Zauważysz niebieską sikorkę? Dzwoń do Kilona!
- Czekam na wiele obserwacji, m.in. na sikorkę laurową - mówi Dawid Kilon. - Narysowałem ją w książce, bo do Polski zalatuje. Proszę się przyjrzeć, ma piękne, błękitne pióra. A jesli ktoś ją zobaczy w karmniku, proszę o telefon - żartuje.
Będzie dodruk „Ptaków Kilona”
Pierwsze wydanie książki rozeszło się na pniu, zanim jeszcze autor zdążył oficjalnie poinformować, że jest. Ale szykuje się dodruk. Czy będzie kontynuacja?
- Wydanie tej książki to spełnienie mojego marzenia, a w to, co dzieje się teraz, ciągle nie mogę uwierzyć. Podczas jednej z wypraw już po wydaniu książki, w krótkim czasie, na jednym spacerze, udało mi się z grupą zaobserwować i żurawie, i zimorodka i bielika. Poprosiłem jedną z pań, żeby mnie uszczypnęła. Żyję teraz w jakimś nierealnym świecie, tak chyba wygląda spełnienie - mówi Dawid Kilon. - To jakaś kilonoza! W jednym momencie przekonałem się, jak wielu wspaniałych ludzi mnie otacza i jak wielkie jest zainteresowanie moją pracą. Wciąż dostaje wiadomości z pytaniem o książkę. Myślałem, że to potrwa chwilę, ale oni piszą i piszą. Cudownie! Dopytują, gdzie powstają rysunki, jak, chcą oglądać pracownię. Mam pomysł, by w kolejnej książce dać wskazówki o tym, jak rysować ptaki, ale to dopiero nieśmiałe plany - dodaje.

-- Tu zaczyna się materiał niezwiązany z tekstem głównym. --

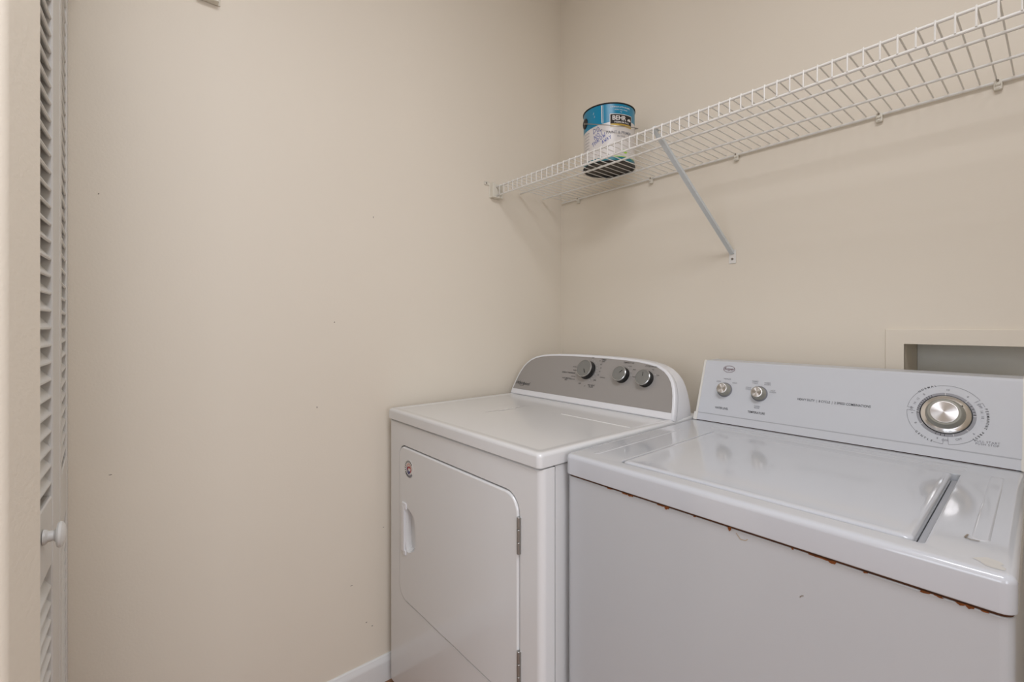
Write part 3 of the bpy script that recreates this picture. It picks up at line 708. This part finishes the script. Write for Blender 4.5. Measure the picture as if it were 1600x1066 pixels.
# diagonal brace
BO = (.7862, 0, 1.4298 - SZ)
A = Vector((.738, SY - .004, SZ + .002)) - Vector((.7862, 0, 1.4298)); B = Vector((0, -.006, .016))
d = (A - B).normalized(); sx_ = Vector((1, 0, 0)); sx_ = (sx_ - d * sx_.dot(d)).normalized(); nn = d.cross(sx_)
if nn.z > 0: nn = -nn                      # underside, towards the room
bm = bmesh.new()
wv = .0068
A2 = A - d * .028
sec = [(-wv, -.001), (wv, -.001), (wv, .009), (wv - .0015, .009), (wv - .0015, .0008), (-wv + .0015, .0008), (-wv + .0015, .009), (-wv, .009)]
loft(bm, [[P + sx_ * a - nn * b for a, b in sec] for P in (B, A2)], True, True)
br = tag(obj('brace', bm, brace_m, sh, BO, angle=20), 'pale grey-blue metal brace running diagonally down to the wall')
bm = bmesh.new()                           # hooked end over the front rails
hk = [A2 - d * .004, A2 + d * .020, A + Vector((0, .006, .004)), A + Vector((-.002, .020, .0045)), A + Vector((-.003, .030, -.002))]
loft(bm, [[P - sx_ * wv * .9 + Vector((0, 0, .0012)), P + sx_ * wv * .9 + Vector((0, 0, .0012)), P + sx_ * wv * .9 - Vector((0, 0, .0012)), P - sx_ * wv * .9 - Vector((0, 0, .0012))] for P in hk], True, True)
obj('hook', bm, brace_m, br, angle=30)
bm = box(-.0115, .0115, -.0035, 0, -.0145, .030, .0015, 2); ptm = obj('wall_plate', bm, wire_m, br)
bm = bmesh.new(); lathe(bm, [(.0045, 0), (.004, .0014), (0, .0018)], 14, Matrix.Translation((0, -.0035, 0)) @ Matrix.Rotation(R(90), 4, 'X')); obj('screw', bm, tin_m, ptm)
bm = box(-.0006, .0006, -.0056, -.0050, -.0036, .0036); obj('screw_slot', bm, dark_m, ptm)
# lone bracket high on the side wall
lb = end_bracket(None, (0, -1.385, 2.135), 'wall_bracket'); tag(lb, 'small cream plastic bracket alone on the bare wall, cut by the top edge', 'bracket')

# ------------------------------------------------------------------ paint can
CR, CHT = .0925, .205
can = tag(empty('paint_can', (.423, -.189, SZ + .0052), R(38.5)), 'blue and white paint can with handwritten note, standing on the wire shelf', 'paint can')
bm = bmesh.new(); lathe(bm, [(CR - .0015, .004), (CR - .001, .006), (CR - .001, CHT - .006), (CR - .0015, CHT - .004)], 72, caps=False); body = obj('body', bm, can_m, can, angle=60)
bm = bmesh.new(); lathe(bm, [(CR - .010, .006), (CR - .006, .0005), (CR - .002, 0), (CR + .001, .0015), (CR + .001, .004), (CR - .002, .0055)], 72, caps=False); obj('bottom_rim', bm, black_m, can)
bm = bmesh.new(); lathe(bm, [(0, .0062), (CR - .03, .0062), (CR - .028, .005), (CR - .009, .005)], 48, caps=False); obj('bottom', bm, mat('can_bottom', (.028, .022, .016), .35, metal=.5), can)
bm = bmesh.new(); lathe(bm, [(CR - .002, CHT - .0055), (CR + .0012, CHT - .004), (CR + .0012, CHT - .001), (CR - .001, CHT), (CR - .006, CHT - .0008), (CR - .010, CHT - .007)], 72, caps=False); obj('top_rim', bm, dark_m, can)
bm = bmesh.new(); lathe(bm, [(CR - .009, CHT - .006), (CR - .014, CHT - .001), (CR - .020, CHT - .001), (CR - .024, CHT - .006), (0, CHT - .006)], 48, caps=False); obj('lid', bm, tin_m, can)
def cyl(u, z, h=.0): a = u / CR; return Vector(((CR - .001 + h) * sin(a), -(CR - .001 + h) * cos(a), z))
def CT(s, u, z, size, m, lift=.0006, rot=0.0, name='lettering', **k):
    me = text_mesh(s, size, **k); ca, sa = cos(rot), sin(rot)
    return obj(name, mapped(me, lambda a, b: cyl(u + a * ca - b * sa, z + a * sa + b * ca, lift), m), parent=body)
def patch(name, u0, u1, z0, z1, m, lift, slant=0.0):
    bm = bmesh.new(); n = 10
    rows = [(bm.verts.new(cyl(u0 + (u1 - u0) * i / n, z0, lift)), bm.verts.new(cyl(u0 + (u1 - u0) * i / n + slant, z1, lift))) for i in range(n + 1)]
    for a, b in zip(rows, rows[1:]): bm.faces.new((a[0], b[0], b[1], a[1]))
    return obj(name, bm, m, body)
U = CR * R(1)        # arc length of one degree
patch('label_edge', -16 * U, -14 * U, .137, CHT - .007, canw_m, .0004, -.0015)
patch('label_edge', -12.5 * U, -11.8 * U, .137, CHT - .007, canw_m, .0004, -.0015)
patch('badge_border', 1.5 * U, 57 * U, .119, .1655, canw_m, .0004)
patch('badge', 2.8 * U, 55.5 * U, .131, .1635, dark_m, .0006)
patch('badge_band', 2.8 * U, 55.5 * U, .1208, .131, gold_m, .0006)
CT('BEHR', 22.5 * U, .1505, .0215, canw_m, lift=.0009, bold=.0006)
CT('PREMIUM PLUS', 29 * U, .1365, .0088, canw_m, lift=.0009, bold=.0002)
bm = bmesh.new(); blob(bm, lambda u, v: cyl(48 * U + u, .148 + v, .0009), .0068, .0055, 3, rough=.5); obj('emblem', bm, canw_m, body)
CT('INTERIOR', 29 * U, .1260, .0052, print_m, lift=.0009)
CT('INTERIOR SATIN ENAMEL', 27 * U, .189, .0068, printw_m, bold=.0002); CT('ULTRA PURE WHITE', 27 * U, .1795, .0056, printw_m); CT('No.', 27 * U, .1725, .0050, printw_m)
CT('1', -36 * U, .177, .011, printw_m, shear=.3); CT('2', -33 * U, .165, .008, printw_m)
CT('PAINT & PRIMER', 24 * U, .1010, .0135, printg_m, bold=.0002)
CT('IN ONE', 27 * U, .0880, .0090, printg_m)
# handwriting in blue ink
GL = {'D': [[(0, 0), (0, 1), (.5, .8), (.6, .4), (0, 0)]], 'o': [[(.3, .55), (0, .3), (.2, 0), (.5, .1), (.5, .45), (.25, .55)]], 'N': [[(0, 0), (.05, 1), (.5, 0), (.6, 1)]],
      'O': [[(.3, 1), (0, .6), (.1, .1), (.45, 0), (.6, .5), (.3, 1)]], 'T': [[(0, .95), (.7, 1)], [(.35, 1), (.3, 0)]], 'H': [[(0, 0), (.05, 1)], [(.5, 0), (.5, 1)], [(0, .5), (.5, .55)]],
      'R': [[(0, 0), (0, 1), (.5, .85), (.45, .55), (0, .5), (.55, 0)]], 'W': [[(0, 1), (.15, 0), (.35, .6), (.5, 0), (.75, 1)]], 'A': [[(0, 0), (.3, 1), (.55, 0)], [(.12, .4), (.45, .4)]], 'Y': [[(0, 1), (.3, .5)], [(.6, 1), (.2, -.1)]]}
def scrawl(word, u, z, size, rot):
    bm = bmesh.new(); cx = 0; ca, sa = cos(rot), sin(rot)
    for ch in word:
        for st in GL[ch]:
            P = []
            for (a, b), (c, e) in zip(st, st[1:]):
                for i in range(4): P.append((a + (c - a) * i / 4, b + (e - b) * i / 4))
            P.append(st[-1])
            for (a, b), (c, e) in zip(P, P[1:]):
                p = [(cx + a * size + b * size * .2, b * size), (cx + c * size + e * size * .2, e * size)]
                (x0, y0), (x1, y1) = [(u + q[0] * ca - q[1] * sa, z + q[0] * sa + q[1] * ca) for q in p]
                dd_ = Vector((x1 - x0, y1 - y0)).normalized(); nx, ny = -dd_.y * .00075, dd_.x * .00075
                bm.faces.new([bm.verts.new(cyl(xx, zz, .0008)) for xx, zz in ((x0 - nx, y0 - ny), (x1 - nx, y1 - ny), (x1 + nx, y1 + ny), (x0 + nx, y0 + ny))])
        cx += size * .85
    tag(obj('handwriting', bm, ink_m, body), 'blue handwritten note')
scrawl('DO', -35 * U, .105, .0165, R(16)); scrawl('NOT', -32 * U, .0835, .0150, R(28)); scrawl('THROW', -37 * U, .0590, .0140, R(32)); scrawl('AWAY', -14 * U, .0640, .0110, R(30))
for k in range(7): patch('fine_print', -66 * U, -48 * U, .050 + k * .011, .0511 + k * .011, printg_m, .0005)
bm = bmesh.new(); blob(bm, lambda u, v: cyl(37 * U + u, .0375 + v, .0008), .0095, .0085, 8, rough=.3); obj('sticker', bm, green_m, body)
patch('label_stripe', 5 * U, 70 * U, .0170, .0195, green_m, .0004)
# bail handle and its ears
phi = R(-66)
e1 = Vector((sin(phi), -cos(phi), 0)); e2 = Vector((cos(phi), sin(phi), 0)); e2 = Vector((-e1.y, e1.x, 0))
for s in (1, -1):
    M = Matrix.Translation(e1 * s * (CR - .003) + Vector((0, 0, .160))) @ (e1 * s).to_track_quat('Z', 'Y').to_matrix().to_4x4()
    bm = bmesh.new(); lathe(bm, [(.0185, 0), (.0180, .004), (.0130, .0065), (.010, .0070), (.008, .0060), (0, .0060)], 28, M); obj('ear', bm, black_m, can)
pts = []
for i in range(41):
    a = pi * i / 40
    rad = CR + .0045
    q = e1 * cos(a) * rad + e2 * sin(a) * (rad + .022) + Vector((0, 0, .160 - .050 * sin(a)))
    pts.append(q)
bm = bmesh.new(); tube(bm, pts, .0015, 8); obj('bail', bm, hinge_m, can)

# ------------------------------------------------------------------ ceiling lamps (out of frame)
def ceiling_fixture(loc, rz, sx, sy, power, label):
    t = tag(empty('ceiling_light', loc, rz), label, 'lamp')
    obj('base', box(-sx / 2 - .03, sx / 2 + .03, -sy / 2 - .03, sy / 2 + .03, -.03, 0, .004), trim_m, t)
    bm = bmesh.new()
    loft(bm, [[(x, y, -.028) for x, y in rrect(-sx / 2, sx / 2, -sy / 2, sy / 2, .04, 5)], [(x, y, -.07) for x, y in rrect(-sx / 2 + .01, sx / 2 - .01, -sy / 2 + .01, sy / 2 - .01, .04, 5)],
              [(x, y, -.085) for x, y in rrect(-sx / 2 + .04, sx / 2 - .04, -sy / 2 + .04, sy / 2 - .04, .03, 5)]], False, True)
    obj('diffuser', bm, lampglass_m, t)
    l = bpy.data.lights.new('tube', 'AREA'); l.shape = 'RECTANGLE'; l.size = sx; l.size_y = sy; l.energy = power; l.color = LAMP_COL
    o = bpy.data.objects.new('tube', l); COL.objects.link(o); o.parent = t; o.location = (0, 0, -.10)
ceiling_fixture((1.80, -1.50, H), 0, 1.2, .60, LAMP_A, 'long frosted ceiling lamp over the alcove opening')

Dawid Kilon zabierze bydgoszczan na obserwację nad Wisłą w Fordonie w ramach spotkania autorskiego. To pomysł Stowarzyszenia Miłośników Starego Fordonu
25 listopada o godz. 10 w siedzibie Stowarzyszenia Miłośników Starego Fordonu (ul. Bydgoska 23) gdzie odbędzie się fordońska premiera książki i pierwsze spotkanie autorskie, nietypowe, bo połączone z obserwacją ptaków w plenerze - nad Wisłą. To nieprzypadkowe miejsce. Ornitolog i rysownik przez prawie cztery lata prowadził w Fordonie nad Wisłą grupę ptasiarską. W ramach tego projektu SMSF wspartego przez Bydgoskie Centrum Informacji odbyło się około 30 wypraw terenowych, dwa rejsy po Wiśle i warsztaty. Owocem tego projektu są także bardzo piękne i ciekawe tablice edukacyjne, które właśnie stanęły na nowych Bulwarach Wiślanych. Wstęp bezpłatny!